基本的に、小さな会議室を一室占領してそこでひたすら原稿を書き、脳みそがしびれて言語機能が発揮できなくなったら仮眠室にもぐりこむ、という生活をしていました。生活に必要な設備がビル内にほぼ全部揃っているので、ほとんど外に出る必要がありません。
ある日、自分を取り囲む無機質な灰色の壁を見ていてハタと気づいたのですが、おそらく遠未来の、スペースコロニーとか、長距離宇宙船というのは、こういう環境ではあるまいかと。
だとしたら、案外ぼくは宇宙船乗りに向いてるかもしれません。というのも、生活空間としては、わりと快適だったからです。起き出したらすぐ仕事ができるし。
顔も知らない人たちが、てんでばらばら勝手に仕事をしている、その中で特に人間関係を構築するでもなく、幽霊みたいに社内をふらふらしていてよいという境遇も、なんか案外気持ちが良かったです。都市的ですよね。

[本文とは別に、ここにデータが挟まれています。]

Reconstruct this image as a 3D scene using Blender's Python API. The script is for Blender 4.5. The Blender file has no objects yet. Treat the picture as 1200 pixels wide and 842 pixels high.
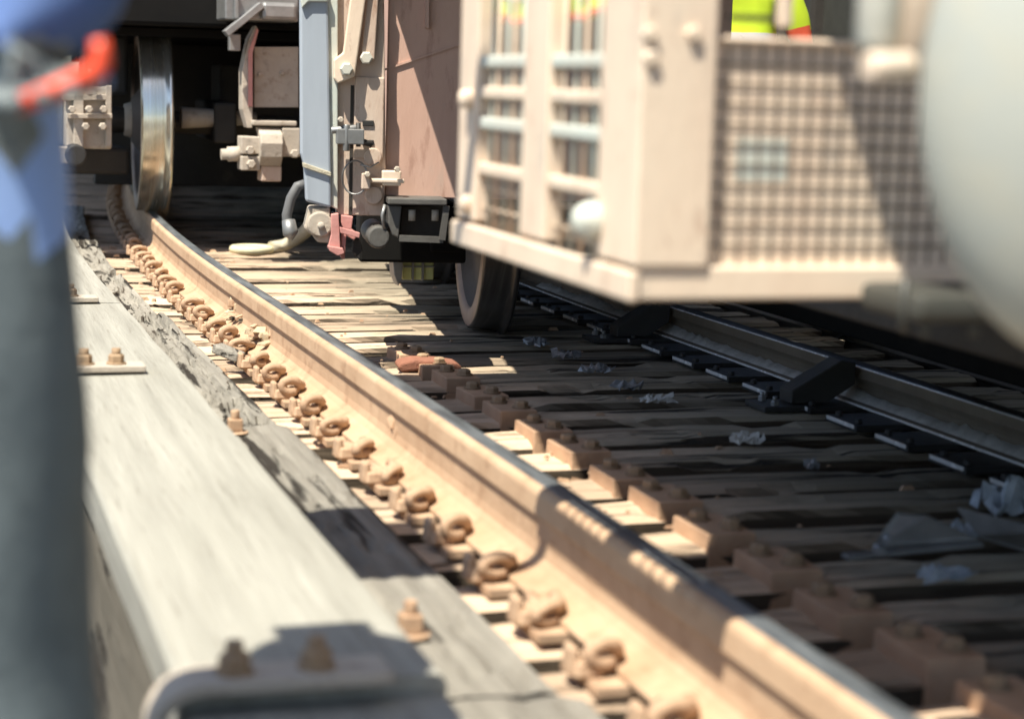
import bpy, bmesh, math, random
from mathutils import Vector, Matrix, noise
R = math.radians
random.seed(7)
scene = bpy.context.scene
col = scene.collection

# ------------------------------------------------------------------ camera
F_PX = 2216.6
CAM = Vector((-1.1756, 0.0, 0.7617))
AX_R = Vector((0.95617, -0.29137, 0.02903)).normalized()
AX_U = Vector((0.01467, 0.14669, 0.98907)).normalized()
AX_F = Vector((0.29244, 0.94530, -0.14453)).normalized()
AX_R = AX_F.cross(AX_U).normalized()
AX_U = AX_R.cross(AX_F).normalized()
cd = bpy.data.cameras.new('camera')
cam = bpy.data.objects.new('camera', cd)
col.objects.link(cam)
m3 = Matrix((AX_R, AX_U, -AX_F)).transposed()
cam.matrix_world = Matrix.Translation(CAM) @ m3.to_4x4()
cd.sensor_width = 36.0
cd.lens = F_PX / 1200.0 * 36.0
cd.clip_start = 0.05
cd.clip_end = 3000
cd.dof.use_dof = True
cd.dof.focus_distance = 7.0
cd.dof.aperture_fstop = 2.6
cd.dof.aperture_blades = 9
scene.camera = cam

# ------------------------------------------------------------------ light
SUN = Vector((1.0, 0.75, -2.5)).normalized()        # the way the light travels
world = bpy.data.worlds.new('World')
scene.world = world
world.use_nodes = True
wn = world.node_tree
sky = wn.nodes.new('ShaderNodeTexSky')
sky.sky_type = 'NISHITA'
sky.sun_disc = False
sky.sun_elevation = math.asin(-SUN.z)
sky.sun_rotation = math.atan2(-SUN.x, -SUN.y)
bg = wn.nodes['Background']
bg.inputs['Strength'].default_value = 0.09
wn.links.new(sky.outputs['Color'], bg.inputs['Color'])
sl = bpy.data.lights.new('sun', 'SUN')
sl.energy = 5.0
sl.angle = R(0.53)
sl.color = (1.0, 0.945, 0.82)
so = bpy.data.objects.new('sun', sl)
so.rotation_euler = SUN.to_track_quat('-Z', 'Y').to_euler()
so.location = (-8, -4, 18)
col.objects.link(so)
scene.view_settings.view_transform = 'Standard'
scene.view_settings.look = 'None'
scene.view_settings.exposure = 1.05
scene.view_settings.gamma = 1.0

# ------------------------------------------------------------------ helpers
def ray(px, py):
    return AX_F + AX_R * ((px - 600) / F_PX) + AX_U * ((421 - py) / F_PX)
def at_y(px, py, y):
    d = ray(px, py)
    return CAM + d * ((y - CAM.y) / d.y)
def at_z(px, py, z):
    d = ray(px, py)
    return CAM + d * ((z - CAM.z) / d.z)
def at_plane(px, py, o, n):
    d = ray(px, py)
    return CAM + d * ((o - CAM).dot(n) / d.dot(n))

K0, K2, SJ = -0.00149, 0.01625, 7.0
def head_ang(s):
    return K0 * s + K2 * max(0.0, s - SJ)
def trk(s, lat, z):
    x = K0 * s * s / 2 + K2 * max(0.0, s - SJ) ** 2 / 2
    th = head_ang(s)
    return Vector((x + lat * math.cos(th), s - lat * math.sin(th), z))
def trk_m(s, lat, z, extra=0.0):
    return Matrix.Translation(trk(s, lat, z)) @ Matrix.Rotation(-head_ang(s) + extra, 4, 'Z')

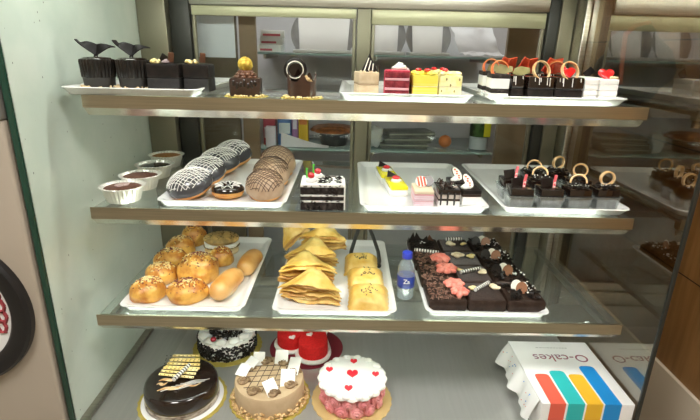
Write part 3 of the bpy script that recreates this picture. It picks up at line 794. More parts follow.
for x, y, rz, kind, lab in [
    (0.4115, 1.085, -.06, 'stick', 'black pastry in a clear cup with a red stick, front left corner of its tray'),
    (0.4815, 1.085, -.04, 'stick', 'black pastry in a clear cup with a red stick, second in the front row'),
    (0.5480, 1.088, .0, 'arch', 'flake-topped cup pastry with a tan half ring, third in the front row'),
    (0.6155, 1.092, .03, 'ring', 'flake-topped cup pastry with a tall tan ring, at the front right end'),
    (0.4180, 1.165, .0, 'stick', 'black cup pastry with a red stick, at the rear left behind the corner one'),
    (0.4840, 1.160, .0, 'arch', 'cup pastry with a tan half ring, second row behind two red sticks'),
    (0.5880, 1.172, .0, 'ring', 'flake-topped cup pastry with a tan ring, second row near the right'),
    (0.4980, 1.238, .0, 'arch', 'rearmost cup pastry with a tan half ring'),
    (0.5680, 1.258, .0, 'ring', 'rearmost cup pastry with an upright tan ring')]:
    cup_pastry((x, y, ZT2 + .0002), rz, lab, kind)

# ------------------------------------------------------------------ BOTTOM SHELF
GB = 'seeded savoury buns on the left tray'
def bun(loc, rz, lab, rx, ry, h, seed, cheesy=.6, sd=.5):
    t = thing('stuffed_bun', lab, 'bun', loc, rz, GB)
    dome(MB(), rx, ry, h, seed, .17, 48).build('bread', BREAD, t)
    r = random.Random(seed * 7 + 1); b = MB(); c = MB()
    for k in range(int(110 * sd)):
        rr = min(.93, abs(r.gauss(0, .5))); a = r.uniform(0, 2 * PI)
        q = 1 + .17 * mnoise.noise(Vector((math.cos(a) * 1.6 * rr + seed * 3.1, math.sin(a) * 1.6 * rr, .9 + seed)))
        b.ell((rx * rr * q * math.cos(a), ry * rr * q * math.sin(a), dome_z(h, rr) * 1.03), (.0019, .0016, .0013), 6, 4)
    for k in range(int(60 * cheesy)):
        rr = r.uniform(.05, .85); a = r.uniform(0, 2 * PI); d = r.uniform(0, PI); L = r.uniform(.1, .22)
        path = []
        for m_ in range(4):
            u = rr * math.cos(a) + L * (m_ / 3 - .5) * math.cos(d); v = rr * math.sin(a) + L * (m_ / 3 - .5) * math.sin(d)
            path.append((rx * u, ry * v, dome_z(h, min(.95, math.hypot(u, v))) + .0012 + .001 * math.sin(m_ * 1.3)))
        c.tube(path, .0016, 5)
    b.build('seed', SEED, t)['kind'] = 'stuff'
    c.build('cheese_shred', CHEESE, t)['kind'] = 'stuff'
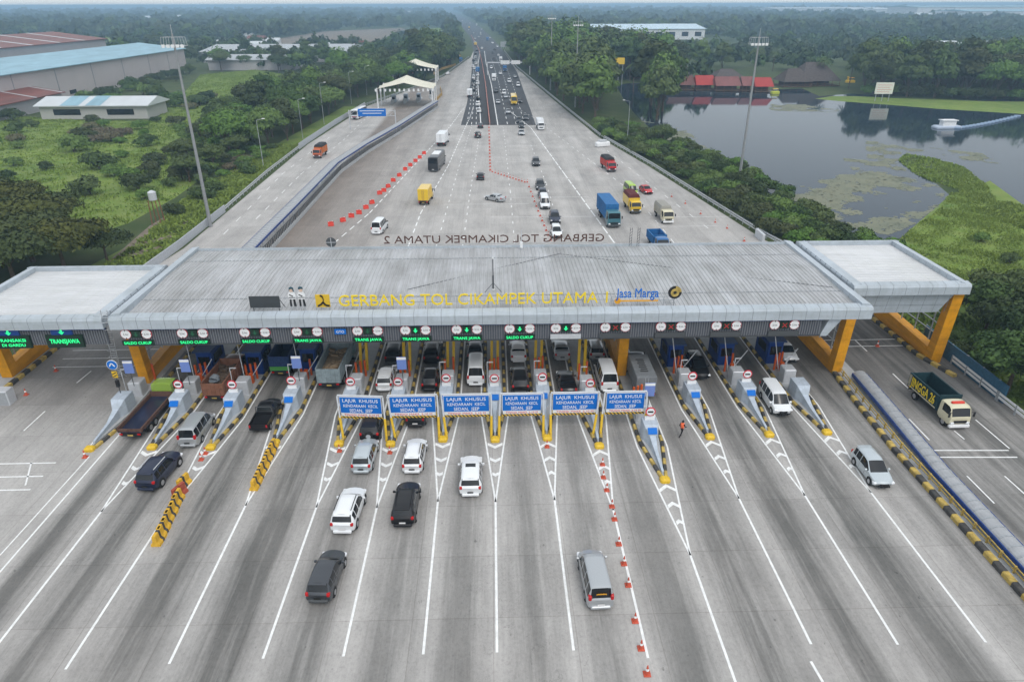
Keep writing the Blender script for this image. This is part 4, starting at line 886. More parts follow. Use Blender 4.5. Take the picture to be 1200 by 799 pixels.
# ================================================================== PERSON
def person(px, py, label):
    x, y = G(px, py); t = thing('person', label, 'person', (x, y, .04), R(-60))
    skin = mat('skin', (.30,.17,.11), .6); trou = mat('dark_trousers', (.02,.02,.025), .8)
    V = [(0,0,.95),(0,0,1.15),(0,.02,1.38),(0,.03,1.5),(0,.05,1.56),(0,.06,1.66),(0,.05,1.74),
         (-.09,0,.9),(-.1,.16,.5),(-.1,.02,.09),(-.1,.15,.04),(.09,0,.9),(.1,-.1,.5),(.1,-.34,.14),(.1,-.24,.05),
         (-.19,.02,1.42),(-.25,-.1,1.15),(-.22,.08,.95),(-.21,.14,.88),(.19,.02,1.42),(.25,.12,1.16),(.2,.34,1.05),(.19,.41,1.03)]
    E_ = [(0,1),(1,2),(2,3),(3,4),(4,5),(5,6),(0,7),(7,8),(8,9),(9,10),(0,11),(11,12),(12,13),(13,14),(2,15),(15,16),(16,17),(17,18),(2,19),(19,20),(20,21),(21,22)]
    rad = [.14,.13,.16,.08,.055,.10,.07,.10,.07,.045,.04,.10,.07,.045,.04,.06,.045,.035,.04,.06,.045,.035,.04]
    me = bpy.data.meshes.new('body'); me.from_pydata(V, E_, []); me.materials.append(trou); o = link('body', me, t)
    sk = o.modifiers.new('skin', 'SKIN'); 
    for i, r in enumerate(rad): me.skin_vertices[0].data[i].radius = (r, r)
    me.skin_vertices[0].data[0].use_root = True
    o.modifiers.new('sub', 'SUBSURF').levels = 1; o.modifiers['sub'].render_levels = 1
    m = MB(); pr = [(.17,.98),(.18,1.15),(.21,1.36),(.17,1.47),(.08,1.53)]; vs = []
    for r, z in pr:
        for k in range(10): a = 2*math.pi*k/10; vs.append((math.cos(a)*r, .02+math.sin(a)*r*.85, z))
    m.add(vs, [(i*10+k, i*10+(k+1)%10, (i+1)*10+(k+1)%10, (i+1)*10+k) for i in range(4) for k in range(10)]); m.build('safety_vest', [mat('vest_orange', (.85,.16,.06), .7)], t, smooth=True)
    m = MB(); m.cyl((0,.06,1.57),(0,.07,1.68),.085,.10,n=10); m.build('face', [skin], t, smooth=True)
    m = MB(); m.cyl((0,.05,1.68),(0,.04,1.77),.112,.06,n=10); m.cyl((0,-.0,1.6),(0,.03,1.7),.09,.1,n=8); m.build('hair', [BLACK], t, smooth=True)
person(798, 512, 'person in an orange safety vest and dark trousers walking across the lane')

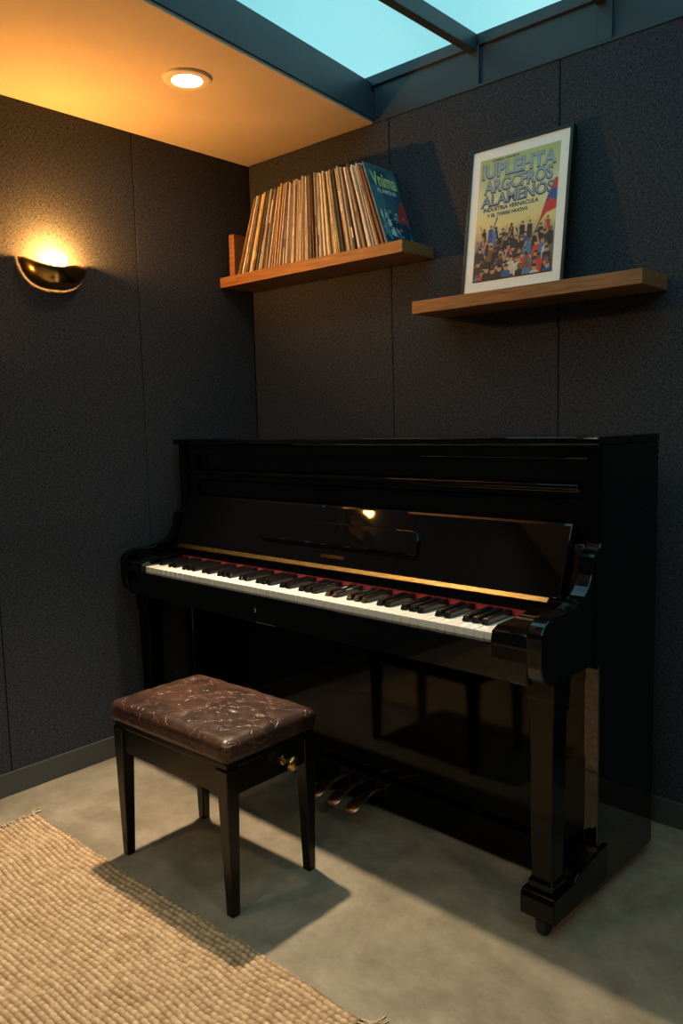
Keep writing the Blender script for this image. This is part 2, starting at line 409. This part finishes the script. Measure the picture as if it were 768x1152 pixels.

締め切り仕事がきつかったのですが、それ以外の部分では居心地が良いといってもよかったのです。寝る→起きる→飯食う→仕事する→寝るというノイズなしの超シンプルなサイクルが発生し、そのサイクロンに自ら巻き込まれていく感覚が、おもしろい。
たぶん社員のみなさんもそうなのでしょう、朝方近くになると、十四床ある仮眠ベッドはいつも満員に近くなっていました。つまり相当数の人が日常的に泊り込んでいるわけです。えっと、労働者的には何かの罠だと思うんですが。